Después de casi dos décadas en DDB he desarrollado una inevitable y enorme admiración por el legado de Bill Bernbach. Todavía hoy puedes releer algunas de sus lapidarias frases y darte cuenta de que, en el fondo, y pese a todas las cosas que nos diferencian de su época, hay unos fundamentos que siempre estarán ahí.
Fué él quien empezó a hablar de conceptos como la emocionalidad o la empatía. Quien sentó las bases de una profesión que, década tras década, ha ido dándole la razón en prácticamente todo lo que él ya defendía hace 60 años. A mi particularmente me cautivó con una reflexión acerca de la responsabilidad de los medios de comunicación sobre el modelo de sociedad que queremos. Los medios, decía (y aquí incluía los mensajes publicitarios), pueden llegar a vulgarizar la sociedad o pueden conseguir elevarla a un estadio superior. Ahí radica la responsabilidad de los que estamos detrás de los altavoces. En mi opinión esta visión es hoy más vigente que nunca. O al menos debería serlo.
Sin embargo, durante mucho tiempo he estado en desacuerdo con una de sus frases: La magia está en el producto. Puede que sea porque he trabajado mucho tiempo en gran consumo, o tal vez porque siempre me pareció que basar la comunicación en el producto lastraba la marca y todo su potencial comunicativo. En realidad, cuando las marcas han dejado un poco de lado al producto que representan ha sido cuando hemos visto auténticos fenómenos despegar como nunca. “Mediterráneamente” (sí, el concepto tiene una traducción en el producto, pero es un concepto de marca), “¿Te gusta conducir?”, “Just Do It”, “Impossible is nothing”, ... La dimensión de la marca es la que conecta el producto con el consumidor. Es la que genera vínculos más allá de lo funcional.
No ha sido hasta hace unos días cuando, escribiendo acerca de cómo los productos son hoy en día un reflejo de los valores de la marca, que esta frase de Bernbach ha cobrado sentido de nuevo.
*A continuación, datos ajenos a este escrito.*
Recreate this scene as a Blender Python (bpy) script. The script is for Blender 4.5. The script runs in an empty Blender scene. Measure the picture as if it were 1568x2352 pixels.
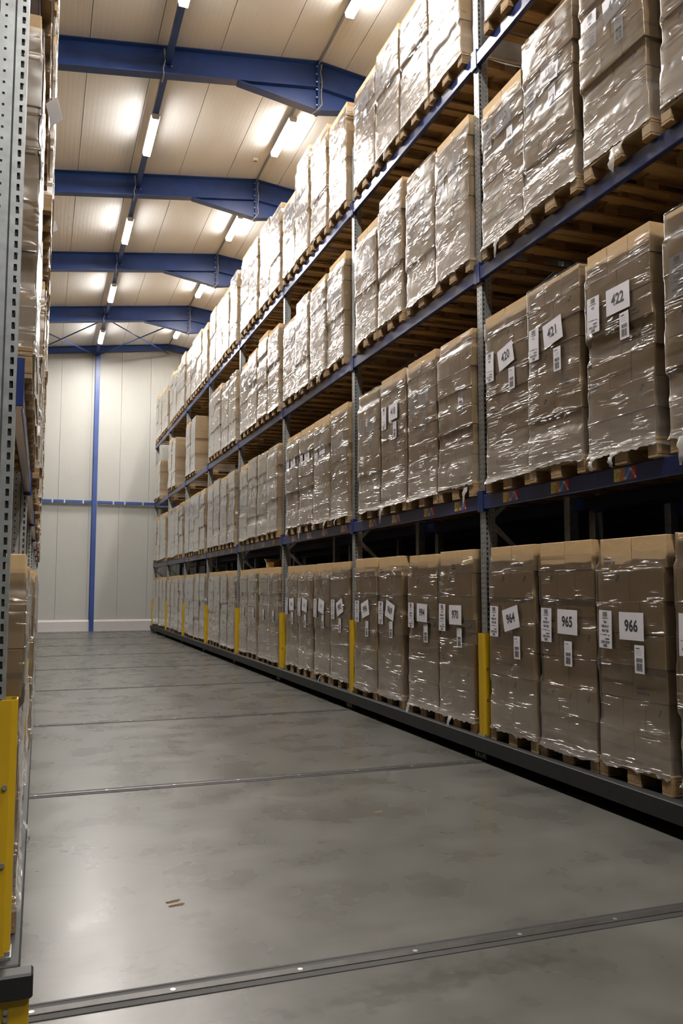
import bpy, math, random
from mathutils import Vector, Matrix, noise

# ------------------------------------------------------------------ camera, world, exposure
scene = bpy.context.scene
COL = scene.collection
random.seed(7)

cam_data = bpy.data.cameras.new('camera')
cam = bpy.data.objects.new('camera', cam_data)
COL.objects.link(cam)
cam.location = (0.0, 0.0, 1.684)
cam.rotation_euler = (math.pi / 2 + 0.0903, 0.0, -0.3443)
cam_data.sensor_fit = 'VERTICAL'
cam_data.sensor_height = 36.0
cam_data.lens = 1924.4 / 2352.0 * 36.0
cam_data.clip_start = 0.05
cam_data.clip_end = 200
scene.camera = cam

world = bpy.data.worlds.new('world')
scene.world = world
world.use_nodes = True
world.node_tree.nodes['Background'].inputs['Color'].default_value = (0.5, 0.48, 0.45, 1)
world.node_tree.nodes['Background'].inputs['Strength'].default_value = 0.0

scene.view_settings.view_transform = 'Standard'
scene.view_settings.look = 'None'
scene.view_settings.exposure = 0.70
scene.view_settings.gamma = 1.0
scene.view_settings.use_curve_mapping = False
LAMP = 400.0                       # radiance of the strip lights

cy = scene.cycles
cy.use_denoising = True
cy.max_bounces = 6
cy.diffuse_bounces = 3
cy.glossy_bounces = 2
cy.transmission_bounces = 4
cy.transparent_max_bounces = 6
cy.use_adaptive_sampling = True
cy.adaptive_threshold = 0.16
cy.use_light_tree = False
cy.caustics_reflective = False
cy.caustics_refractive = False
cy.sample_clamp_indirect = 4.0

# ------------------------------------------------------------------ layout
PITCH = 3.7
Y0 = 7.4228
def YU(i): return Y0 + PITCH * i          # upright lines, i = -1 .. 7
ZB = 0.235                                 # top of the mobile base
SHELF = [ZB, 2.61, 4.97, 7.29]             # what the pallets stand on
XR = 4.17                                  # aisle face of the uprights, long rack
XL = -0.118                                # aisle face of the uprights, other rack
WALL_Y = 34.5
RIDGE_X, RIDGE_Z, SLOPE = 4.71, 11.70, 0.122
def roof_z(x): return RIDGE_Z - SLOPE * abs(x - RIDGE_X)
FRAME0, FRAME_D = 14.5, 4.93
X_MIN, X_MAX, Y_MIN = -1.75, 6.82, -9.0

# ------------------------------------------------------------------ mesh helpers
class MB:
    def __init__(s): s.v, s.f, s.m = [], [], []
    def quad(s, a, b, c, d, m=0):
        n = len(s.v); s.v += [a, b, c, d]; s.f.append((n, n + 1, n + 2, n + 3)); s.m.append(m)
    def box(s, x0, x1, y0, y1, z0, z1, m=0):
        n = len(s.v)
        s.v += [(x0, y0, z0), (x1, y0, z0), (x1, y1, z0), (x0, y1, z0), (x0, y0, z1), (x1, y0, z1), (x1, y1, z1), (x0, y1, z1)]
        for q in ((0, 3, 2, 1), (4, 5, 6, 7), (0, 1, 5, 4), (1, 2, 6, 5), (2, 3, 7, 6), (3, 0, 4, 7)):
            s.f.append(tuple(n + k for k in q)); s.m.append(m)
    def bbox(s, x0, x1, y0, y1, z0, z1, b, m=0):
        """box with chamfered edges"""
        n = len(s.v); idx = {}
        for ix, (xa, xs) in enumerate(((x0, 1), (x1, -1))):
            for iy, (ya, ys) in enumerate(((y0, 1), (y1, -1))):
                for iz, (za, zs) in enumerate(((z0, 1), (z1, -1))):
                    idx[ix, iy, iz, 0] = len(s.v); s.v.append((xa, ya + ys * b, za + zs * b))
                    idx[ix, iy, iz, 1] = len(s.v); s.v.append((xa + xs * b, ya, za + zs * b))
                    idx[ix, iy, iz, 2] = len(s.v); s.v.append((xa + xs * b, ya + ys * b, za))
        def F(l, flip):
            s.f.append(tuple(reversed(l)) if flip else tuple(l)); s.m.append(m)
        for k in (0, 1):
            F([idx[k, 0, 0, 0], idx[k, 0, 1, 0], idx[k, 1, 1, 0], idx[k, 1, 0, 0]], k == 1)
            F([idx[0, k, 0, 1], idx[1, k, 0, 1], idx[1, k, 1, 1], idx[0, k, 1, 1]], k == 1)
            F([idx[0, 0, k, 2], idx[0, 1, k, 2], idx[1, 1, k, 2], idx[1, 0, k, 2]], k == 1)
        for a in (0, 1):
            for c in (0, 1):
                fl = (a + c) % 2 == 1
                F([idx[a, c, 0, 0], idx[a, c, 0, 1], idx[a, c, 1, 1], idx[a, c, 1, 0]], fl)
                F([idx[a, 0, c, 2], idx[a, 0, c, 0], idx[a, 1, c, 0], idx[a, 1, c, 2]], not fl)
                F([idx[0, a, c, 1], idx[0, a, c, 2], idx[1, a, c, 2], idx[1, a, c, 1]], not fl)
                for e in (0, 1):
                    F([idx[a, c, e, 0], idx[a, c, e, 1], idx[a, c, e, 2]], (a + c + e) % 2 == 0)
    def prism(s, pts, y0, y1, m=0):
        """polygon pts [(x,z)..] extruded along y"""
        n = len(s.v); k = len(pts)
        s.v += [(x, y0, z) for x, z in pts] + [(x, y1, z) for x, z in pts]
        s.f.append(tuple(range(n, n + k))); s.m.append(m)
        s.f.append(tuple(range(n + 2 * k - 1, n + k - 1, -1))); s.m.append(m)
        for i in range(k):
            j = (i + 1) % k
            s.f.append((n + j, n + i, n + k + i, n + k + j)); s.m.append(m)
    def tube(s, p, q, r, seg=10, m=0, cap=True, r2=None):
        p, q = Vector(p), Vector(q); d = (q - p).normalized()
        a = d.orthogonal().normalized(); b = d.cross(a); n = len(s.v)
        for c, rr in ((p, r), (q, r if r2 is None else r2)):
            for i in range(seg):
                t = 2 * math.pi * i / seg
                s.v.append(tuple(c + a * math.cos(t) * rr + b * math.sin(t) * rr))
        for i in range(seg):
            j = (i + 1) % seg
            s.f.append((n + i, n + j, n + seg + j, n + seg + i)); s.m.append(m)
        if cap:
            s.f.append(tuple(range(n + seg - 1, n - 1, -1))); s.m.append(m)
            s.f.append(tuple(range(n + seg, n + 2 * seg))); s.m.append(m)
    def bar(s, p, q, w, h, m=0):
        """rectangular bar from p to q, w sideways, h in the plane with z"""
        p, q = Vector(p), Vector(q); d = (q - p).normalized()
        side = d.cross(Vector((0, 0, 1)))
        if side.length < 1e-4: side = Vector((1, 0, 0))
        side.normalize(); up = side.cross(d); n = len(s.v)
        for c in (p, q):
            for a, b in ((-1, -1), (1, -1), (1, 1), (-1, 1)):
                s.v.append(tuple(c + side * (a * w / 2) + up * (b * h / 2)))
        for i in range(4):
            j = (i + 1) % 4
            s.f.append((n + i, n + j, n + 4 + j, n + 4 + i)); s.m.append(m)
        s.f.append((n + 3, n + 2, n + 1, n)); s.m.append(m)
        s.f.append((n + 4, n + 5, n + 6, n + 7)); s.m.append(m)
    def mesh(s, name, mats, smooth=False):
        me = bpy.data.meshes.new(name)
        me.from_pydata(s.v, [], s.f)
        for mt in (mats if isinstance(mats, (list, tuple)) else [mats]): me.materials.append(mt)
        me.polygons.foreach_set('material_index', s.m)
        if smooth: me.polygons.foreach_set('use_smooth', [True] * len(s.f))
        me.update()
        return me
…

Al menos para mi.
Porque en realidad el problema no creo que radique en la frase, sino en el hecho de que hemos dejado de ponerle magia a los productos. Hemos desconectado producto y marca hasta tal punto que uno podría vivir sin el otro. Y si no que se lo digan a los de RedBull y su modelo de contenidos de marca, más allá del producto.
Los valores que hoy debe defender un producto pasan inevitablemente por comprender el mundo en el que vivimos. Pasa por dar respuesta a un consumidor con consciencia que los analiza teniendo en cuenta muchas dimensiones del mismo: calidad de sus ingredientes, procedencia, comodidad, embalaje... Cuando tenemos en las manos un producto envasado de forma eficiente (menos envase, más creatividad en cómo proteger), responsable (materiales recuperados o con bajo impacto en su creación) y reciclable (fácil de separar y devolver al círculo); cuando tenemos en las manos además un producto elaborado de la forma más natural y saludable posible (sin aditivos ni añadidos demonizados); y cuando además tenemos en las manos un producto que sabemos que tiene un impacto positivo (o que al menos no resta) por la razón que sea, entonces es cuando volvemos a ver magia en el producto. Y cuando nos damos cuenta, de paso, de que el problema no era la frase sino cómo volver a hacer productos mágicos.